Il obtient en quelques années plusieurs Grammys Awards avec ses nouveaux enregistrements.  Il commence par un album avec le saxophoniste Paquito D'Rivera, puis il enregistre "El arte del sabor" (2001) avec Cachao et Patato Valdés, album qui recevra un Grammy.

En 2002, Bebo Valdes accompagne le chanteur flamenco Diego el Cigala pour le disque" Lágrimas negras",  succès international également récompensé par un Grammy. En 2010, il compose la bande originale du film d'aninmation de Fernando Trueba et Javier Mariscal, "Chico et Rita", librement inspiré de sa vie, film nominé aux Oscars 2012.
Son dernier disque, il l'avait enregistré avec son fils Chucho Valdès. Ils y reprenaient nombre de classiques de la musique cubaine, y compris certaines de ses propres compositions.

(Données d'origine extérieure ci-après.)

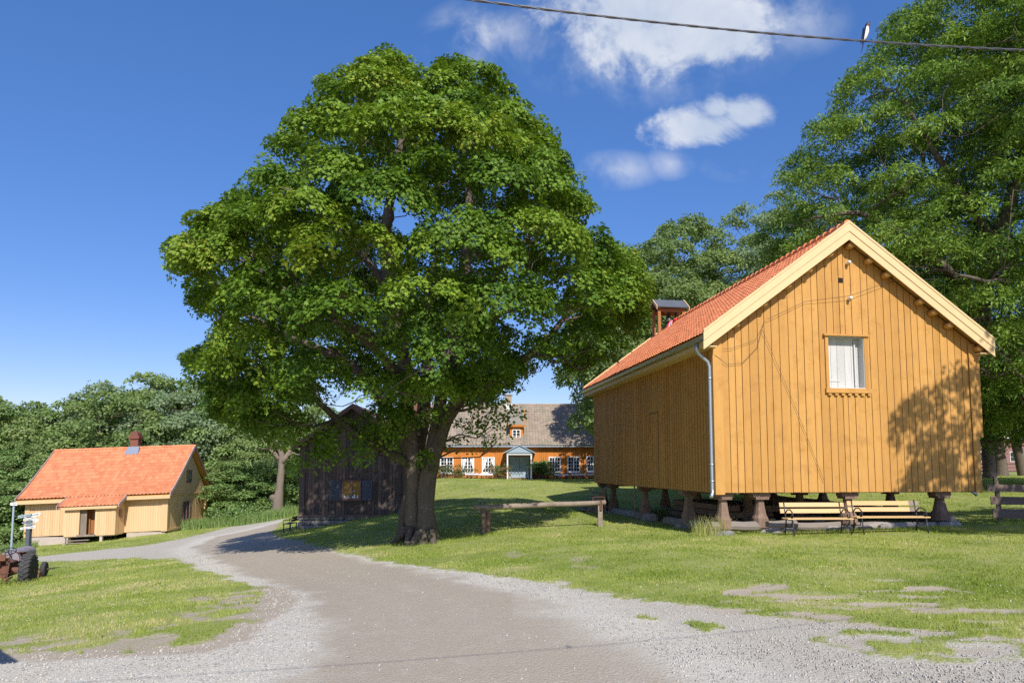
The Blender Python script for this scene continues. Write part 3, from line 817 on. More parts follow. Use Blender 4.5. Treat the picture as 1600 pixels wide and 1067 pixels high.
# plank steps at the far end and prop pole
sp = MB()
for k in range(5):
    zz = gzb(-.6, 11.2) + .12 + k * .17; sp.box(-.05 - .9 + k * .17, .0 + .0, 10.9, 12.4, zz, zz + .05)
sp.prism([(-.95, 10.86, gzb(-.6, 11.2)), (.0, 10.86, gzb(-.6, 11.2)), (.0, 10.86, .95)], (0, .04, 0))
sp.build('plank_steps', M['greywood'], barn)
pp = MB(); pp.tube([(-.02, 6.95, gzb(0, 7)), (-.04, 6.9, 1.02)], .03, 8); pp.build('prop_pole', M['greywood'], barn)
ts = thing('timber_stack', 'dark stack of old planks stored in the shade under the storehouse floor', 'timber', (5.52 + cos(A0) * 2.6 - sin(A0) * 5, 18.5 + sin(A0) * 2.6 + cos(A0) * 5, gzb(2.6, 5)), A0)
for k in range(9):
    q = MB(); xx = -1.0 + (k % 3) * .62 + random.uniform(-.05, .05); q.box(xx, xx + .55, -2 + random.uniform(-.3, .3), 2.6 + random.uniform(-.4, .4), .05 + (k // 3) * .21, .23 + (k // 3) * .21); q.build('plank', M['postwood'], ts)
# bell turret
bt = MB(); BY = 12.45
for (x, y, z0) in ((2.95, BY - .35, 7.3), (4.12, BY - .35, 7.9), (2.95, BY + .35, 7.3), (4.12, BY + .35, 7.9)): bt.box(x - .065, x + .065, y - .065, y + .065, z0, 9.02)
bt.box(2.89, 4.18, BY - .40, BY - .36 - .0, 8.82, 8.98); bt.box(2.89, 4.18, BY + .37, BY + .42, 8.82, 8.98); bt.box(3.4, 3.5, BY - .3, BY + .3, 8.86, 8.95)
turret = bt.build('bell_turret', M['door'], barn)
tr_ = MB()
for s in (-1, 1): tr_.prism([(2.78, BY + s * .58, 8.98), (2.78, BY, 9.42), (2.78, BY, 9.47), (2.78, BY + s * .60, 9.02)][::s], (1.5, 0, 0))
tr_.build('turret_roof', M['slate'], turret)
tb_ = MB()
for xx in (2.74, 4.28):
    for s in (-1, 1): tb_.prism([(xx, BY + s * .63, 8.88), (xx, BY, 9.36), (xx, BY, 9.52), (xx, BY + s * .66, 9.02)][::s], (.035, 0, 0))
tb_.build_each('turret_barge', M['barge'], turret)
bl = MB(); bl.lathe((3.55, BY, 8.42), [(.22, 0), (.185, .05), (.14, .15), (.12, .25), (.07, .33), (.02, .36), (.02, .46)], 16); bl.build('bell', M['brass'], turret, True)
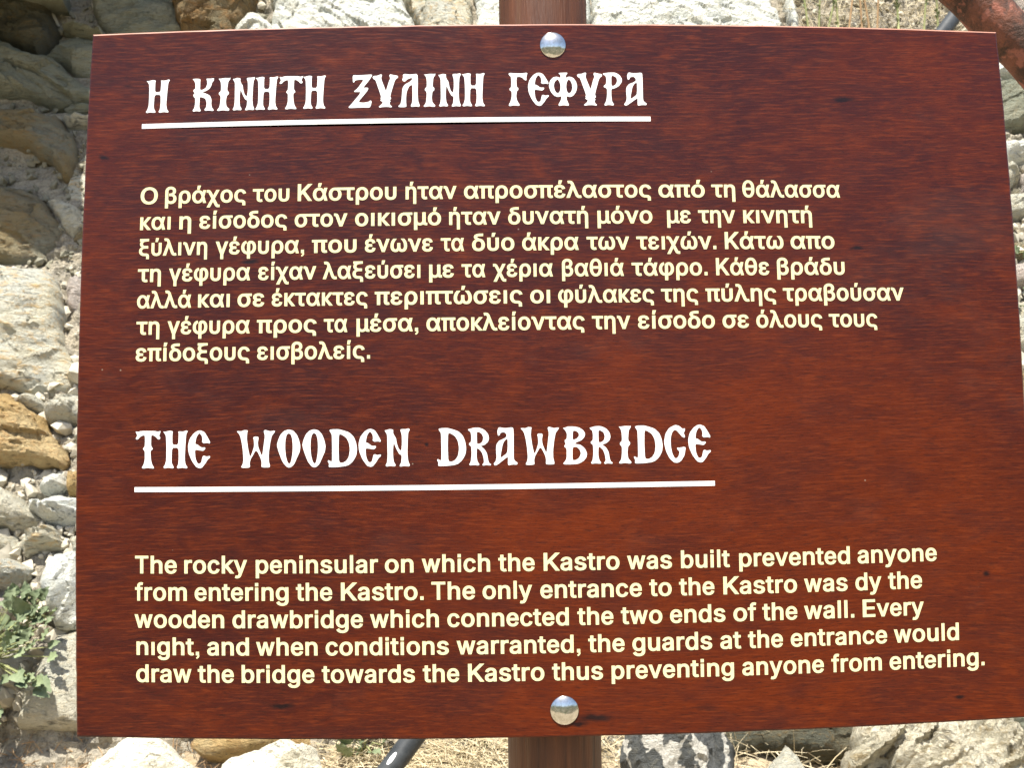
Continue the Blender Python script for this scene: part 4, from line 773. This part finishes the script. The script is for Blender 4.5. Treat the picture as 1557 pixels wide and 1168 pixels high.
# small rubble packed in the joints
def pebbles(name, pts, mat, parent, kind='stuff', lo=.004, hi=.014):
    t_ = (1 + 5 ** .5) / 2
    iv = np.array([(-1, t_, 0), (1, t_, 0), (-1, -t_, 0), (1, -t_, 0), (0, -1, t_), (0, 1, t_), (0, -1, -t_), (0, 1, -t_), (t_, 0, -1), (t_, 0, 1), (-t_, 0, -1), (-t_, 0, 1)])
    iv /= np.linalg.norm(iv[0])
    fi = [(0,11,5),(0,5,1),(0,1,7),(0,7,10),(0,10,11),(1,5,9),(5,11,4),(11,10,2),(10,7,6),(7,1,8),(3,9,4),(3,4,2),(3,2,6),(3,6,8),(3,8,9),(4,9,5),(2,4,11),(6,2,10),(8,6,7),(9,8,1)]
    VV, FF = [], []
    for p in pts:
        r = lo + (hi - lo) * rng.random() ** 2.2
        sc = np.array([1, rng.uniform(.5, 1), rng.uniform(.35, .9)]) * r
        q, _ = np.linalg.qr(rng.normal(size=(3, 3)))
        b0 = len(VV)
        pv = (iv * (1 + rng.uniform(-.42, .42, (12, 1))) * sc) @ q + np.array(p)
        VV += pv.tolist(); FF += [(a + b0, b + b0, c + b0) for a, b, c in fi]
    o = mesh_obj(name, VV, FF, mat, parent)
    if kind: tag(o, kind=kind)
    return o
def wall_pt(px, py, z=-.02):
    a, b = px_on(WALL, px, py)
    return p0 + su * a + uu * b + nn * z
def scatter(boxes, n_, z0, z1):
    o = []
    w = [(b[2] - b[0]) * (b[3] - b[1]) for b in boxes]; W_ = sum(w)
    for b, a_ in zip(boxes, w):
        for _ in range(int(n_ * a_ / W_)):
            px, py = rng.uniform(b[0], b[2]), rng.uniform(b[1], b[3])
            o.append(tuple(wall_pt(px, py, rng.uniform(z0, z1))))
    return o
pebbles('rubble_fill', scatter([(-40, 400, 150, 1100), (1490, 60, 1620, 700), (1190, -60, 1540, 70), (1190, -60, 1540, 70)], 1000, -.022, .002), M['pebble'], wall)
pebbles('rubble_fill', scatter([(-40, 400, 150, 1100), (1490, 60, 1620, 700), (60, -20, 420, 60)], 420, -.02, .004), M['pebble'], wall, lo=.010, hi=.030)
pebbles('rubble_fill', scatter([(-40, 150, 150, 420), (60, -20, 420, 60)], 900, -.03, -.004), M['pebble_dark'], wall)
pebbles('rubble_fill', scatter([(150, 60, 1500, 1110)], 900, -.03, -.005), M['pebble'], wall, hi=.018)
# boulder added at the wall's upper left, mostly out of view, to shade its corner
SH = [px_on(WALL, x, y) for x, y in [(-560, -700), (372, -700), (384, -8), (262, 66), (150, 150), (112, 300), (128, 398), (60, 404), (-60, 402), (-560, 450)]]
lift = 0.90
pts = [p0 + su * a + uu * b + SUN_FROM * lift for a, b in SH]
nb_ = SUN_FROM.cross(Vector((1, 0, 0))).normalized()
fr = (pts[0] * 0 + p0 + SUN_FROM * lift, su, uu, nn)
verts, faces = stone_mesh(SH, fr, .06, .0, .04, 91, back=.80)
boulder = mesh_obj('added_shade_boulder', verts, faces, M['grey'], smooth=True, origin=sum(verts, Vector()) / len(verts))
tag(boulder, 'added grey boulder shape that shades the upper left corner of the rubble wall', 'boulder')

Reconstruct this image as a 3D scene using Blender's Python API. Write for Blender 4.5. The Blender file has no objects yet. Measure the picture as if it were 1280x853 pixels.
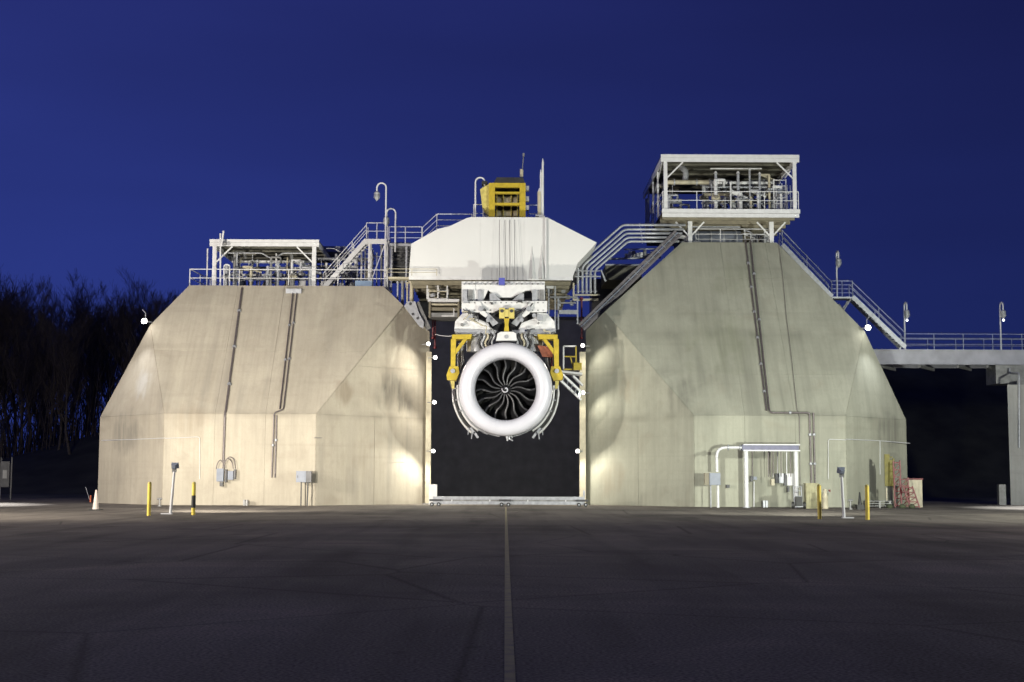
import bpy, math, random
from mathutils import Vector, Matrix
S = bpy.context.scene
C = S.collection
R = math.radians
PI = math.pi
random.seed(7)

# ------------------------------------------------------------------ camera
F = 1750.0
cam = bpy.data.cameras.new('camera'); cam.sensor_width = 36; cam.lens = F/1280*36; cam.clip_end = 6000; cam.clip_start = .1
co = bpy.data.objects.new('camera', cam); C.objects.link(co); S.camera = co
CAM = Vector((0, 0, 1.7))
RM = Matrix.Rotation(-math.atan(8/F), 3, 'Z') @ Matrix.Rotation(PI/2+math.atan(170.5/F), 3, 'X') @ Matrix.Rotation(R(.2), 3, 'Z')
co.matrix_world = Matrix.Translation(CAM) @ RM.to_4x4()
# ------------------------------------------------------------------ sky (dusk)
w = bpy.data.worlds.new("World"); S.world = w; w.use_nodes = True
nt = w.node_tree; N_ = nt.nodes.new; L_ = nt.links.new
sk = N_('ShaderNodeTexSky'); sk.sky_type = 'NISHITA'; sk.sun_disc = False
sk.sun_elevation = R(-3.2); sk.sun_rotation = R(-110); sk.altitude = 200; sk.air_density = 1.2; sk.dust_density = 0; sk.ozone_density = 6
def mixc(bt, f, a, b):
    x = N_('ShaderNodeMix'); x.data_type = 'RGBA'; x.blend_type = bt
    if isinstance(f, float): x.inputs[0].default_value = f
    else: L_(f, x.inputs[0])
    for k, q in ((6, a), (7, b)):
        if isinstance(q, tuple): x.inputs[k].default_value = q+(1,)
        else: L_(q, x.inputs[k])
    return x.outputs[2]
geo = N_('ShaderNodeTexCoord'); sp = N_('ShaderNodeSeparateXYZ'); L_(geo.outputs['Generated'], sp.inputs[0])
# twilight: brighter where the sun went down (left), falling to night blue on the right and overhead
rz = N_('ShaderNodeValToRGB'); L_(sp.outputs[2], rz.inputs[0]); e = rz.color_ramp.elements
e[0].position = 0; e[0].color = (.0235, .043, .235, 1); e[1].position = 1; e[1].color = (.010, .014, .075, 1)
for p, c in ((.15, (.0215, .037, .215)), (.36, (.0195, .0275, .165))):
    q = e.new(p); q.color = c+(1,)
mr = N_('ShaderNodeMapRange'); mr.interpolation_type = 'SMOOTHSTEP'; mr.inputs[1].default_value = -.55; mr.inputs[2].default_value = .55; mr.inputs[3].default_value = 1.02; mr.inputs[4].default_value = .40
L_(sp.outputs[0], mr.inputs[0])
cmb = N_('ShaderNodeCombineXYZ'); [L_(mr.outputs[0], cmb.inputs[i]) for i in range(3)]
cn = N_('ShaderNodeTexNoise'); cn.inputs['Scale'].default_value = 1.6; cn.inputs['Detail'].default_value = 3
mp = N_('ShaderNodeMapping'); mp.inputs['Scale'].default_value = (1, 1, 5); L_(geo.outputs['Generated'], mp.inputs[0]); L_(mp.outputs[0], cn.inputs['Vector'])
c1 = mixc('MULTIPLY', 1.0, rz.outputs[0], cmb.outputs[0])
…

"L'histoire du latin jazz est une très longue histoire", déclarait-il en 2005 dans une interview citée par le Billboard. "Cela a commencé lorsque les Européens sont venus aux Amériques sans leurs femmes blanches; des mulâtres sont nés avec les femmes esclaves. Et la musique européenne s'est combinée elle aussi avec les ryhtmes africains. C'est une fusion des races qui a créé tous les rythmes que nous connaissons aujourd'hui sur le continent américain, du jazz à la musique cubaine - quel groupe n'a pas son conga aujourd'hui sur scène ? Le Latin Jazz est un mélange de tout ça et il continue d'évoluer en empruntant différents chemins." Il vient de perdre avec lui une de ses figures majeures.